Friday, February 10, 2006

feed the kitty

Last night we faced danger. If you are squeamish about bloodshed and violence, please don’t read on, as the following tale will send cold chills down your spine and your usual pleasant sleep will be interrupted by nightmare visions of impending doom.

Our night began much as in Conrad’s Heart of Darkness. Instead of a ship called the Nellie, our journey into darkness began in my car—a faithful beast that has gotten me and mine to many a far-flung destination. The sky, to paraphrase Conrad, “seemed condensed into a mournful gloom.”

Just as Conrad’s story had formed a basis many years after it was written for the movie Apocalypse Now, it might as well have formed the basis of our journey. While we were not seeking Colonel Walter E. Kurtz, the object of our escapade was just as frightening. No! It was even more frightening.

“The horror! The horror!”

Perhaps I should start at the beginning, because the story begins so benign. What could be more wholesome than for a mother to tend the pet of her son while he traveled across two states to attend the wedding of a young man and woman? Ah, the betrothal of a young couple—a fresh springtime in the prime of life. The young man who journeyed those many miles to attend the wedding was the son of Jimbo’s girlfriend, the mother who would attend to the needs of her son’s cat in his absence.

On the first night of the young man’s journey, his mother came to his apartment, fed and watered the feline and then came home to the arms of Jimbo—a gentleman with whom she shared her life.

“That stupid cat hissed at me,” she said upon arriving home. “He scratched me, too. I’ll have to put peroxide on this. I guess I got too close to him while he was eating.”

She showed me her bleeding hand.

“Never get close to a cat when he’s eating. I’ll go with you tomorrow night and help out,” I told her.

Sometimes twenty-four hours can pass in the blink of an eye, and in that amount of time, it was necessary to go back to feed the cat again.

When we arrived at the apartment, the cat was in a back bedroom with the door closed, as he had been left the night before. When we opened the bedroom door the cat ran out, seemingly happy to see us. I reached down tentatively and petted the cat’s head with my index finger. The cat pressed himself against my hand, as cats will do and sort of petted himself with my fingers. I took the cat’s water and food dish and rinsed it out and put fresh water in it. The entire time the cat was rubbing up against my leg. Sure, when I tried to put the dish back on the floor, next to his litter box, the cat was rubbing against my arms and we spilled a little water, but cats will get a little anxious when it’s dinner time. I rinsed out the coffee pot in the kitchen sink and put a little water in it and poured it into the dish. The cat followed me back to the kitchen and I reached down to pet it again after putting the coffee pot back into the sink.

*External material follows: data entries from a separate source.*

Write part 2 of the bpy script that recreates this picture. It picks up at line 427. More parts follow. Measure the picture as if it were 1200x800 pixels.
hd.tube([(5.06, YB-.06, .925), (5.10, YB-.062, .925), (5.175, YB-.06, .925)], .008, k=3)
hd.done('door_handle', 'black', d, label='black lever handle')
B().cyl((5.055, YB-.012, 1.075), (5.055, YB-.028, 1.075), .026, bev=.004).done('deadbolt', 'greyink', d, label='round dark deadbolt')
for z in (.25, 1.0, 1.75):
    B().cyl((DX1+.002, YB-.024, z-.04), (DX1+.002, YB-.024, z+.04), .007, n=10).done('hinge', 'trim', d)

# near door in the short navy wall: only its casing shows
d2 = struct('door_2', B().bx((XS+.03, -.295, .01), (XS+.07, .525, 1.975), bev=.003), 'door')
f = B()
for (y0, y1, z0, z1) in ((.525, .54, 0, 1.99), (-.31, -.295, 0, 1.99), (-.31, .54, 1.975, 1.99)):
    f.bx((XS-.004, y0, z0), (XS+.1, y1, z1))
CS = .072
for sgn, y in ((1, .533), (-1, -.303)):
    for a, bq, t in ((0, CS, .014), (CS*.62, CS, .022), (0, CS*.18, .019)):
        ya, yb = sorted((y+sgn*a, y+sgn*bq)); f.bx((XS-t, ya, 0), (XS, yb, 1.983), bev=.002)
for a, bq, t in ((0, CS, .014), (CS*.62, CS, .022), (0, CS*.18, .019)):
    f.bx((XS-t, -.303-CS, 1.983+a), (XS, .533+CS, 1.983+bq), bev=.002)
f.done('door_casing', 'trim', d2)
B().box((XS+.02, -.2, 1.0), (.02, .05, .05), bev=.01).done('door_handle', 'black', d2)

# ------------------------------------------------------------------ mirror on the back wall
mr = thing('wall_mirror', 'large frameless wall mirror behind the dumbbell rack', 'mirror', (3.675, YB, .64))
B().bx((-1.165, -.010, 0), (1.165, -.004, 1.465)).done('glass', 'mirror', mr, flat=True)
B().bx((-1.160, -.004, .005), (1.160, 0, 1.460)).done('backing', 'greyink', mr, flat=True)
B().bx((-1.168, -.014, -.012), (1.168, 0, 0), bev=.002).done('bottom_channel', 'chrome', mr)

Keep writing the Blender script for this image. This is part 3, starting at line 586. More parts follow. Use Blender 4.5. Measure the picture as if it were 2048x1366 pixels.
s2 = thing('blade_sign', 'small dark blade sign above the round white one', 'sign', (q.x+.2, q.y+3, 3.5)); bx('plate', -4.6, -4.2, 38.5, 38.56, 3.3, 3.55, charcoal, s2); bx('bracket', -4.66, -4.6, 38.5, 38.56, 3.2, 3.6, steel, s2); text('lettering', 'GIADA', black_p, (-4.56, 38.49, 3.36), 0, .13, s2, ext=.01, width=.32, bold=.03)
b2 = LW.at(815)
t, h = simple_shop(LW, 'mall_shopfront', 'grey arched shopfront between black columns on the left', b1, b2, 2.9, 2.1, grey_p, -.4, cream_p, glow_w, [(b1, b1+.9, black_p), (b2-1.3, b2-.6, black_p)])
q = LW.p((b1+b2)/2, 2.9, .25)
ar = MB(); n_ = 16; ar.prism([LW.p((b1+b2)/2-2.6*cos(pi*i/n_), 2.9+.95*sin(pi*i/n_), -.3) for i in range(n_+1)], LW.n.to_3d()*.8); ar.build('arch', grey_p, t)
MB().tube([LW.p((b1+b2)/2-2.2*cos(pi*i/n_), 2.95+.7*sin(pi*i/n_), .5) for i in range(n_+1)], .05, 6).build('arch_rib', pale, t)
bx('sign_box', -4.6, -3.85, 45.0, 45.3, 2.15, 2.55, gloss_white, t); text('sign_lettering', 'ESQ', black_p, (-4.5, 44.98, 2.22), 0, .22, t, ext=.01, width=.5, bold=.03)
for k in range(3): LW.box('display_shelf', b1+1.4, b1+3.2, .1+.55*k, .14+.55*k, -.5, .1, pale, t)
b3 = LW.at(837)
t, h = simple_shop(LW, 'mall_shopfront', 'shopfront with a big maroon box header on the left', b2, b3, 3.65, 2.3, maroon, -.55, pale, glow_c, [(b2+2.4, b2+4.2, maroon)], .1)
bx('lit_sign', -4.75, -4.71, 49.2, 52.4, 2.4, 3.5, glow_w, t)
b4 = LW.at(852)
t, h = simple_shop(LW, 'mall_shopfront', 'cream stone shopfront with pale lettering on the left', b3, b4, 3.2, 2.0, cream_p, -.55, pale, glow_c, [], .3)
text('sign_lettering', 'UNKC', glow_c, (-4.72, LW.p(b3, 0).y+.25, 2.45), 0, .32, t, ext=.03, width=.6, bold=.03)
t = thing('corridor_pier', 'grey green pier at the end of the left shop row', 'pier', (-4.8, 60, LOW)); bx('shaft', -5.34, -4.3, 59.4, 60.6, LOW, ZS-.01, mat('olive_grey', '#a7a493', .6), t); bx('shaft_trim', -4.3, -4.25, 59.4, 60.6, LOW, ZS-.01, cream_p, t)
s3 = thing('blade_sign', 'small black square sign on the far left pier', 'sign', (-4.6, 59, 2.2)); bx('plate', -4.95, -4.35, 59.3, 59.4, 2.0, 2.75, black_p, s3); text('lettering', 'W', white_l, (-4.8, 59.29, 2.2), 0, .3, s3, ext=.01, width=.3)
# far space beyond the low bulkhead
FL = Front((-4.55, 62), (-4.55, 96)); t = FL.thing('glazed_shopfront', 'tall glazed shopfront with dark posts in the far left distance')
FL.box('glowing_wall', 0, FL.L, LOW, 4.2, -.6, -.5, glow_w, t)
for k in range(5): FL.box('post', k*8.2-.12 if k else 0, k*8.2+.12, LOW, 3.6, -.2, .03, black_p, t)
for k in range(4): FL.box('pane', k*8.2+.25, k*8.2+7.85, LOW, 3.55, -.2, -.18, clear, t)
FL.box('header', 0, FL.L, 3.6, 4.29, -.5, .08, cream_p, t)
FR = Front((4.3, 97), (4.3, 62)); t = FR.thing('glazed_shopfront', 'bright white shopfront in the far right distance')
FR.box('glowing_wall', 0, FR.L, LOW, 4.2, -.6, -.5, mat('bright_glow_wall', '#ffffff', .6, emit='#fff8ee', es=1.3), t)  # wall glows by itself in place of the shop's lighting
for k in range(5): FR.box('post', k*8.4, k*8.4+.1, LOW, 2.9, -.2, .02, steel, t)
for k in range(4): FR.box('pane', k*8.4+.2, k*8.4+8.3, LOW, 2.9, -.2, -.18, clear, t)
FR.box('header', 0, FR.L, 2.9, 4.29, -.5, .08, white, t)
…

This cat has been given a bad rep, I thought to myself. He can be very friendly and he is not at all as mean as he has been described to me. It was at that point the cat hissed and swung his paw at me, scratching the side of my hand and putting a claw deep into the palm. I went into the bathroom and got a piece of toilet paper and soaked up the blood with it. My girlfriend recommended I put peroxide on it, which I did. Afterward, she went back and finished cleaning out the litter box.

The cat re-entered the bedroom and saw my girlfriend straightening up after bending over to close the bag of litter. From seven feet away from her the cat leaped and buried his claws into her upper arm. Jimbo escorted the cat from the room and closed the door as his girlfriend swore oaths. Although the state senate is debating making carrying concealed weapons legal, the law has not yet been enacted. Therefore, fortunately for the cat, neither of us were in possession of firearms, so his life was spared.

We treated her wounds much as we had treated my own, and then we put food in the evil feline’s dish and the cat went about eating. One of us walked near the cat and he hissed again, and again my girlfriend swore oaths. The cat looked up at us with the eyes of Beelzebub himself—red as the fires of hell—so we booked it out of there, turned out the lights, locked up the apartment and left.

Yes, we had looked deep into the eyes of Satan and deep into the heart of darkness, and we lived to tell the tale. We discussed it much more that evening, and my girlfriend swore oaths many, many more times. Sometimes it is necessary for a man to go to hell and back—and a woman, too.

It certainly makes a tale for the ages here in Jimbo’s world.